Alla Borsa di Amsterdam è tornata la paura in questi giorni riguardo il gas naturale europeo, dopo l’impennata dei prezzi che lo ha portato alle soglie dei 40 euro a megawattora. Oggi i future con scadenza settembre hanno ritracciato di circa 5 punti percentuali a 37,70 euro, ma nell’ultima seduta che si è chiusa mercoledì le quotazioni sono salite del 40% per poi terminare la sessione con un più modesto rialzo del 27,79%.
Balzi simili era da molto tempo che non si vedevano, ovvero dai momenti più critici seguiti alla guerra Russia-Ucraina, quando la riduzione delle forniture da Mosca avevano innescato una crisi energetica che aveva tramortito l’Europa. Il prezzo del gas nel 2022 ha toccato picchi di 340 euro a megawattora, per poi iniziare una parabola discendente generata dalla decisione di imporre un price cap al prezzo e dall’aumento di forniture di gas naturale liquefatto (GNL) da altri paesi, in testa gli Stati Uniti.
Gas naturale: cosa spiega il balzo delle quotazioni
Le turbolenze che si sono viste al TTF (Title Transfer Facility), il principale mercato del gas europeo, si possono spiegare con i disordini che stanno avvenendo in Australia negli impianti di GNL. I lavoratori delle strutture di Chevron Corp. e Woodside Energy Group Ltd hanno votato per approvare l’azione sindacale nelle operazioni di North West Shelf, Wheatstone e Gorgon e stanno pianificando una serie di scioperi, che potrebbero iniziare già la prossima settimana, per protestare contro salari bassi e insufficiente sicurezza del lavoro.

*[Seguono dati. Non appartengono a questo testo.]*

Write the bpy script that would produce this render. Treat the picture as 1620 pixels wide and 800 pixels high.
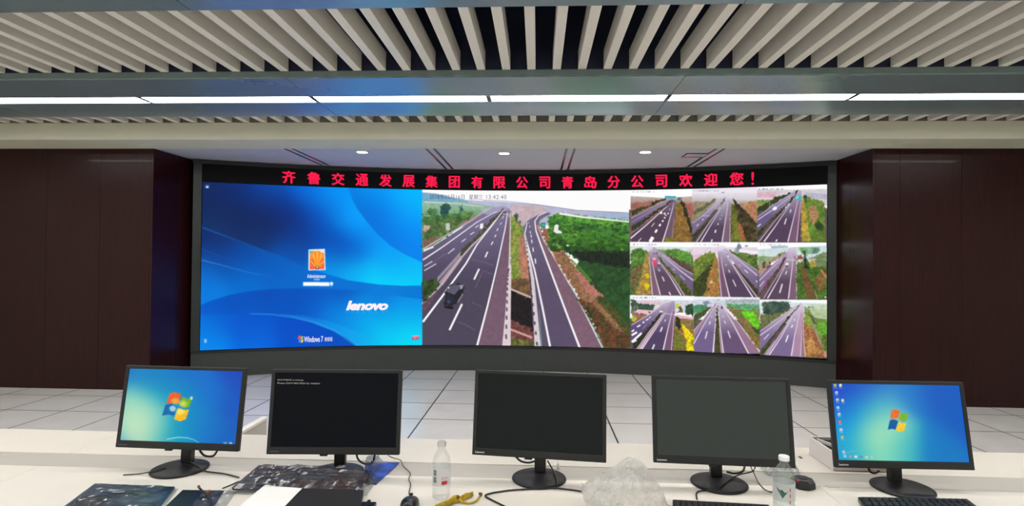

Tutto ciò alimenta il rischio che si verifichino interruzioni nelle forniture di GNL dall’Australia. In realtà il paese oceanico non incide più di tanto sull’approvvigionamento europeo, ma il fatto che il Vecchio continente dipenda sempre più dall’offerta di GNL per coprire il fabbisogno della regione è sufficiente affinché qualsiasi turbolenza tale da configurare una riduzione dell’output a livello globale scateni il panico nel mercato. L’Europa non si è ancora ripresa dallo shock della crisi energetica, che ha mandato alle stelle le tariffe delle bollette mettendo in ginocchio imprese e famiglie. E nonostante i livelli di stoccaggio siano prossimi alla capacità massima dei paesi la vulnerabilità delle forniture non lascia tranquilli.
Cosa pensano gli analisti
Gli analisti mantengono una posizione prudente di fronte a quanto sta accadendo, temendo potenziali interruzioni delle forniture. Secondo Callum Macpherson, responsabile delle materie prime di Investec, “anche se gli stoccaggi di gas sono pieni, ciò non significa necessariamente che tutto vada bene”. Il problema starebbe nel prossimo inverno, a suo avviso, che al momento non si sa come sarà. “Ci sono ancora significativi rischi di coda per la situazione del gas in Europa“, ha aggiunto.
La società di consulenza ICIS ritiene invece che il calo delle forniture dall’Australia danneggerà più che altro l’Asia, essendo un fornitore vitale per il continente. La questione è che poi l’Asia si metterebbe in competizione con l’Europa per i carichi disponibili. “Un taglio dell’offerta australiana potrebbe significare che gli acquirenti asiatici aumenteranno l’acquisto da altri venditori come gli Stati Uniti e il Qatar” che al momento sono preziosi partner dell’Europa.
A destare molte preoccupazioni è la durata degli scioperi australiani. “Se andassero avanti per tutto l’inverno (australe ndr) allora il gas naturale europeo potrebbe non raggiungere i livelli massimi della capacità di stoccaggio”. La banca americana stima che i prezzi arriveranno a 62 euro entro gennaio, se gli scioperi continueranno fino all’inizio dell’inverno europeo e se si protrarranno oltre.
Del medesimo avviso è Warren Patterson, responsabile della strategia delle materie prime presso ING Groep NV a Singapore. “Dove andranno i prezzi da qui dipenderà dal fatto che questa azione di sciopero vada avanti, e se sì, per quanto tempo. Uno sciopero prolungato vedrebbe gli acquirenti asiatici guardare più lontano per la fornitura di GNL, mettendosi in competizione in modo più aggressivo con l’Europa”.
Più ottimista è Saul Kavonic, analista energetico di Credit Suisse Group AG con sede a Sydney, che ha sottolineato “l’importanza del GNL australiano per la sicurezza energetica globale, con anche la possibilità che un’interruzione dell’approvvigionamento di gas australiano causi grandi picchi di prezzo in Europa”. Tuttavia, secondo l’esperto, “con ogni probabilità verrà raggiunto un accordo prima che si verifichi un impatto materiale sulla fornitura globale di GNL”.